A Sketchy Business

Posted in TV
By Mansoor Iqbal on 4 Dec 2010

Sketch shows have always seemed to me to be a bit of a throwback. One thinks of Monthy Python, Kenny Everett and perhaps of Fry and Laurie. More pertinently, for people of a similar age to myself, the genre is epitomised by those stalwarts of our formative years, The Fast Show and Harry Enfield’s Television Programme. Sure, you can look back at any of these and grimace – the format has never seemed to lend itself to sophisticated comedy, but you do feel a certain sense of warmth when thinking back to them.

It is the joy of seeing a joke acted out, the potential for absurdity and – perhaps the reason they provide so much joy during one’s formative years – the repeatability of the skits that give the sketch show its charm. But each of these assets contains a latent liability – if the joke is bad than to see it actualised is no blessing; without care absurdity can easily be employed in lieu, rather than in support, of humour; and a favoured sketch will often be repeated ad nauseam until all of the possible humorous incongruity is sucked clean out of it (the bane of all sketch shows – Monty Python’s Flying Circus excepted, with an honourable mention going to A Bit of Fry and Laurie).

Indeed these problems have sullied many a sketch show over time, and have completely soiled recent big hitters like The Catherine Tate Show and the massive steaming shite that is Little Britain.
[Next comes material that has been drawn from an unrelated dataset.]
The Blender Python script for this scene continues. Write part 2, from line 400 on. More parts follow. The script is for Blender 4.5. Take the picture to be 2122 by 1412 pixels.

It makes you question the right of the genre to exist in this heady modern age, now television has dragged itself nearly entirely clear of the theatrical roots on which the sketch is founded, leaving us only with a tawdry 21st century shell (is this what it’s like to be an adult?).

Channel 4 has set us up with one and a half new ones. Contender one: The Morgana Show. My expectations: low as a Barry White number on Ketamine – Channel 4’s hyping makes me suspicious. Problem one: are we still doing canned laughter? Really? I know I said sketch shows were a throwback but it’s not the ruddy 90s anymore. Now I did a cursory check, and it seems that canned laughter is still the done thing for a sketch show. But why does it seem so jarring here? Oh right, because this programme ISN’T FUNNY AT ALL. It plays out a bit like a audio visual version of Heat magazine. Mostly  it’s celebrity parodies, of the most uninspired ilk. We have the startling notion that BoJo is a toff and a bit of a tit, we get to see Lady Gaga doing ordinary things in those oh-so-kerazy outfits (oh the jollity!) and worst of all, there is a bleeding X Factor sketch that actually features jokes about the current contestants. The last one made me cry a bit. Lame. And then there’s the other sketch – some awkward and weird kid, possibly he has mental difficulties, making his own show at home. This just left me feeling awkward really, particularly as if this show’s a hit that’ll probably be Morgana’s “am I bovvered?” (yuk). The programme as a whole has the vibe of something someone made in their bedroom at home, because I just can’t envisage anyone actually commissioning this. Why would you do this to me? Avoid please.

Now if you were going to commission a programme without even checking the quality, you’d do well to ensure that Frankie Boyle was involved. He is genuinely one of the funniest stand-ups in a scene that is becoming increasingly banal and pedestrian. He has that rare quality, shared by Sarah Silverman, of being to make horrendous disgusting bigoted jokes but still have you know he’s on the right side. He’s a good lad. Anyway, his Tramadol Nights is the half sketch show, with the other half consisting of stand-up. This is a welcome development as it means I can watch the man every week. The beginning was a little pedestrian, just him ribbing the audience; although you could sense his satisfaction in taking it out on the public that gave him so much gip over down’s syndrome-gate, even though these were clearly adoring fans. Eventually he hits his rhythm though, leading me to breathe a sigh of sweet relief. The sketches are a little hit and miss, but one towards the end (watch it, I don’t think explaining it will do it justice) is a work of genius. Boyle is a genuinely subversive and intelligent comedian, and if TV is going to be his chosen medium now (post gip) then TV has just gotten much better. Tramadol Nights isn’t the finished article yet – he’ll certainly need to get to grips with the faster pace of the format – but it certainly bodes well for Boyle’s televisual future. Rise sketch show, you’ve been given a stay of execution.